You were born from the ruins of empire. You are so young, and so old.
October 8, 2019 1:22 AM   Subscribe

On the 70th anniversary of the founding of the People's Republic of China. "I am writing to you from a foreign land in a foreign tongue, with a body that used to be inside yours." A birthday letter and poetic consideration of how the personal gets entangled with the nation-state, written by physicist Yangyang Cheng.

Cheng describes the centripetal and centrifugal forces of Chinese national sentiment in the context of American protests:
Will you be coming to greet President Hu with us?” A Chinese schoolmate asked me a few days before Hu’s arrival. They would be standing by the streets downtown to welcome the motorcade. January in the Windy City was a harsh time to be spent outside. Sensing my hesitation, the friend added, “Many of us will be there. We need to outnumber the pro-Tibet and Falun Gong protesters.”

I said I would think about it. I did not know any Tibetans or Falun Gong practitioners, and I had not grasped the complexity of their causes. To oppose something I did not understand felt dishonest. Had it been another head of state, I might have ventured out for the spectacle, though perhaps not in freezing weather.

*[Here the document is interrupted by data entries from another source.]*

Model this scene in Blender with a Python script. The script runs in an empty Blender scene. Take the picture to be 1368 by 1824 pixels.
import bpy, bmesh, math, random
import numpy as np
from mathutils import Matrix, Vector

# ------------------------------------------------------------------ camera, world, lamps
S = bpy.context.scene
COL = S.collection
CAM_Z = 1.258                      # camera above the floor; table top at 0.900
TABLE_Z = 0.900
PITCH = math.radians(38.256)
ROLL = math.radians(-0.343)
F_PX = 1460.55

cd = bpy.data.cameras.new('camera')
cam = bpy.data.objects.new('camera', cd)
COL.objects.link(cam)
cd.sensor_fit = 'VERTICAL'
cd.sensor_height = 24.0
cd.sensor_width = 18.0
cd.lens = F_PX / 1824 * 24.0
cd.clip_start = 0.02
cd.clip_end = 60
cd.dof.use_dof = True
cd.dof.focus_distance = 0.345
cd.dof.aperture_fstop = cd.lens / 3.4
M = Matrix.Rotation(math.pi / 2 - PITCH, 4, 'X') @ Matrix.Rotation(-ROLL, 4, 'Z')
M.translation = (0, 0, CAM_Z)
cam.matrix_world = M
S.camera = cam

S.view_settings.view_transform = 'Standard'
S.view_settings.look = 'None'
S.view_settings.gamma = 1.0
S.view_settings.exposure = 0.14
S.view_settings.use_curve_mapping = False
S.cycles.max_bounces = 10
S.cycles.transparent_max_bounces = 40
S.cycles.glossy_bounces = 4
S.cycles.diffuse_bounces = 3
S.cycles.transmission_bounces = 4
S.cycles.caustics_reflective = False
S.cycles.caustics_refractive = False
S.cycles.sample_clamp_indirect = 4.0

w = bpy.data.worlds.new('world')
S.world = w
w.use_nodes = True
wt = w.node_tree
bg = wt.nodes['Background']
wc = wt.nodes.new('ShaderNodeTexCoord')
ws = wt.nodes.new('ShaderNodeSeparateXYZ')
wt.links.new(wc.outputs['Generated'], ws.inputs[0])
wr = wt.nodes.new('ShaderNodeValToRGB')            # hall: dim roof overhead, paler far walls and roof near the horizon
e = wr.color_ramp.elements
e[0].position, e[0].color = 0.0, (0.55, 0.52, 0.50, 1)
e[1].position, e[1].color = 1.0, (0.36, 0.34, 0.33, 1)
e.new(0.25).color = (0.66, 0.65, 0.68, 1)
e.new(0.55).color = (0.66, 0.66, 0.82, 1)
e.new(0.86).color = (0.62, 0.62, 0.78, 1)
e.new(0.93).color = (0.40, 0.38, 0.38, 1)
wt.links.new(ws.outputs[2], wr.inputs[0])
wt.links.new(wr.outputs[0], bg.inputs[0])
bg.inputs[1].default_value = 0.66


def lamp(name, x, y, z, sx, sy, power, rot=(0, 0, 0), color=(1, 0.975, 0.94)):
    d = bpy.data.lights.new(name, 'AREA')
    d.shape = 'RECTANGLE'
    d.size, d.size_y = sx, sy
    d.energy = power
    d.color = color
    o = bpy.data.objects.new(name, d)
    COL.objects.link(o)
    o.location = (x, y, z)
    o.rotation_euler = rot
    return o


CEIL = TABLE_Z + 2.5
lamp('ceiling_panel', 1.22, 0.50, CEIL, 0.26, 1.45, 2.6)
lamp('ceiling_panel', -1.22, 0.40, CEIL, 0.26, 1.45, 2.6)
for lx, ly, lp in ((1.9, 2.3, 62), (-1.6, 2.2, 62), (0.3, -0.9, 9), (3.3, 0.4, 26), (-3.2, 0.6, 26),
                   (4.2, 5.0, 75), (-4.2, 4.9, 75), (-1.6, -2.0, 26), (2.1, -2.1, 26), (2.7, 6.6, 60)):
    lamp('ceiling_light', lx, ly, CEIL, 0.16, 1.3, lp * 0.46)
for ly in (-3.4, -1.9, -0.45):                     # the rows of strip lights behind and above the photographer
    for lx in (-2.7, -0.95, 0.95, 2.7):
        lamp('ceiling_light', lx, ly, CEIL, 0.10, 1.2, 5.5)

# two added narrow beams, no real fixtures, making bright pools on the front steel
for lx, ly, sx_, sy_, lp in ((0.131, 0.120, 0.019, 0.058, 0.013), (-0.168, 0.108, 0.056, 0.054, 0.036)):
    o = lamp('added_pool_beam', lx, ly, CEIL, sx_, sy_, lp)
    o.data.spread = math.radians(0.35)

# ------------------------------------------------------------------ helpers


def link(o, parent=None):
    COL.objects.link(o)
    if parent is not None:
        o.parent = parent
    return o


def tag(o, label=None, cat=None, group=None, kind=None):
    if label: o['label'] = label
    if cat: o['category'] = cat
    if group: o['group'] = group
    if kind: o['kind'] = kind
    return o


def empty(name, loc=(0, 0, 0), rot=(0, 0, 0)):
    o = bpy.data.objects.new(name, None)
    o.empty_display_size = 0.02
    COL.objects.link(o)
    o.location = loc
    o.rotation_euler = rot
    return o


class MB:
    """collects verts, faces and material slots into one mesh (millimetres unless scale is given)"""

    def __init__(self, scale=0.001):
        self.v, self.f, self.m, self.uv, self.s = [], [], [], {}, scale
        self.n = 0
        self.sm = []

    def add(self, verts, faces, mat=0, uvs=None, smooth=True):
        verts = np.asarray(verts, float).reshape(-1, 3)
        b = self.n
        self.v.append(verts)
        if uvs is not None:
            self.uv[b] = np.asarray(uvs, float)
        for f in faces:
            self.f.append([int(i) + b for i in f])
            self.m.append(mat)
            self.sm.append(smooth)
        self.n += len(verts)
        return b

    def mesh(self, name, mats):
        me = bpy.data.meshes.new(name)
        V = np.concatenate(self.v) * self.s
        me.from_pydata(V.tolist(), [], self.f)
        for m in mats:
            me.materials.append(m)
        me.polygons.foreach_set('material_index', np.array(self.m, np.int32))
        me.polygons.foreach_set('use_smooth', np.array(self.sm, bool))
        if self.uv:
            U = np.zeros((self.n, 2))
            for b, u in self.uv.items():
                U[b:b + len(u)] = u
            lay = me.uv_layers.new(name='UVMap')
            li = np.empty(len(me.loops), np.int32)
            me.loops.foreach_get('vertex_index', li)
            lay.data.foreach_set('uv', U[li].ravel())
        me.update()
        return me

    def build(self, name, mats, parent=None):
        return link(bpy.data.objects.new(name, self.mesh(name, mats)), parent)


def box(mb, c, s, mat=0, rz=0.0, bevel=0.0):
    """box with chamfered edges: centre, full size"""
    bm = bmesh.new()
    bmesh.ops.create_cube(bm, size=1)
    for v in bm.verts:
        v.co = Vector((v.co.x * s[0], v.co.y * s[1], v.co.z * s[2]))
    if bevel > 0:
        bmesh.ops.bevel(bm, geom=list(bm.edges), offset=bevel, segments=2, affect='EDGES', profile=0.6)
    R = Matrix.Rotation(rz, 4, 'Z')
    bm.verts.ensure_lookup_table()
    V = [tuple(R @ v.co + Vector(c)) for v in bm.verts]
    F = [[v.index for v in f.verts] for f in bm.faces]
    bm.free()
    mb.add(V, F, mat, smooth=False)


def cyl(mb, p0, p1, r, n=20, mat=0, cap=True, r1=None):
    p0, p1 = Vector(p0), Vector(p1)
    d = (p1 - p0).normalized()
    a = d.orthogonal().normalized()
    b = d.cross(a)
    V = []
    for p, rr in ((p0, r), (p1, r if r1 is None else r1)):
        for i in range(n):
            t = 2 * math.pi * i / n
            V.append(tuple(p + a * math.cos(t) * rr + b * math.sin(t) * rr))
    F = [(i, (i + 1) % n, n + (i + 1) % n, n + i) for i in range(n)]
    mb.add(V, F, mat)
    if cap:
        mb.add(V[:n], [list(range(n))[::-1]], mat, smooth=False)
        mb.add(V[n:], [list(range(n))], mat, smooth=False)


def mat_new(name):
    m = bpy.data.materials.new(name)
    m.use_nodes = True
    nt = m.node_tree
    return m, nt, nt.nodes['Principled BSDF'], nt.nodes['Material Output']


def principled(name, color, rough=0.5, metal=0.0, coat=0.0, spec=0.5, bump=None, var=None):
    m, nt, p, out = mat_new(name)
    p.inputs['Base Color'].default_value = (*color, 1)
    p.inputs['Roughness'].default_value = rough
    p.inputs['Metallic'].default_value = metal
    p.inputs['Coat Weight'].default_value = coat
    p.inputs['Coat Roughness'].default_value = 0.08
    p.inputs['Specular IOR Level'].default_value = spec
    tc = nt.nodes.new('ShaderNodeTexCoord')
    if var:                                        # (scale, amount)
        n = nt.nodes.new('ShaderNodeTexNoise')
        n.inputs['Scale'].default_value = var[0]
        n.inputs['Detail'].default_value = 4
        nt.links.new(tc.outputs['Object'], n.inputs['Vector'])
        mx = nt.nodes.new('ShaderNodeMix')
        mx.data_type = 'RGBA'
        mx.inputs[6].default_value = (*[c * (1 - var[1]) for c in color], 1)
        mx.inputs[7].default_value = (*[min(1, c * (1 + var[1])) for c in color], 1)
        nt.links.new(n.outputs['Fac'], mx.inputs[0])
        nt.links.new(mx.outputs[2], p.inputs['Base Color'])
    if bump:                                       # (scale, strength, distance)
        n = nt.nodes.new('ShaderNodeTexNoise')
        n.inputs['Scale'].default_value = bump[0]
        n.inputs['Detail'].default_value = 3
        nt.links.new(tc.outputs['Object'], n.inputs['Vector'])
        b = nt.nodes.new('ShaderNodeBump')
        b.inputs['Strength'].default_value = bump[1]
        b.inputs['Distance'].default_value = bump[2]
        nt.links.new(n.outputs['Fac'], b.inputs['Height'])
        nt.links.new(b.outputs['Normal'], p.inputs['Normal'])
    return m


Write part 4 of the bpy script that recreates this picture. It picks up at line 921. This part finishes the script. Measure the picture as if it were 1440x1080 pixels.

With you, I did not have the option of being a neutral observer, nor could I simply be expressing love for my homeland.
posted by spamandkimchi (11 comments total) 29 users marked this as a favorite
Soviet emigres probably felt similarly conflicted I imagine.
posted by pharm at 4:59 AM on October 8, 2019

I'm really glad I read that.
posted by Made of Star Stuff at 6:12 AM on October 8, 2019 [4 favorites]

Beautiful and heartbreaking. Thanks for sharing this.
posted by kimberussell at 6:31 AM on October 8, 2019

Thank you for allowing me to read this.
posted by PMdixon at 6:55 AM on October 8, 2019

What a talented writer she is. Thank you for posting this.
posted by mkuhnell at 7:14 AM on October 8, 2019

I learned.
posted by hypnogogue at 7:46 AM on October 8, 2019

What a complex personal history to contend with, I am no stranger to complicated feelings towards one's birth nation, but I am sheltered and privileged. The 2008 Olympics section hit me, very intriguing to see it through her perspective, I still remember those songs from time to time. The people of China deserve better.
posted by GoblinHoney at 8:33 AM on October 8, 2019

This was so illuminating and so heartbreaking. As an American living abroad I feel so many of the same things she writes about, so much so that I wept reading it. At the same time, as someone with very little experience with China so much of it I’m sure I will never understand.

These days too many people are coming up against the hard reality that “nationality is not a feeling” whatever we might have been promised, and that our personhood depends on the acknowledgement of a fickle and sometimes vicious force. I hope for better in the future.
posted by Concordia at 10:57 AM on October 8, 2019

That was long, but well worth the time.

There's just so much for an outsider to learn about China. And never going back to the place you grew up is a hard, hard fact to carry inside you.
posted by wenestvedt at 12:39 PM on October 8, 2019 [2 favorites]

Thank you for sharing this article, and anem0ne too. They're heartwrenching and important.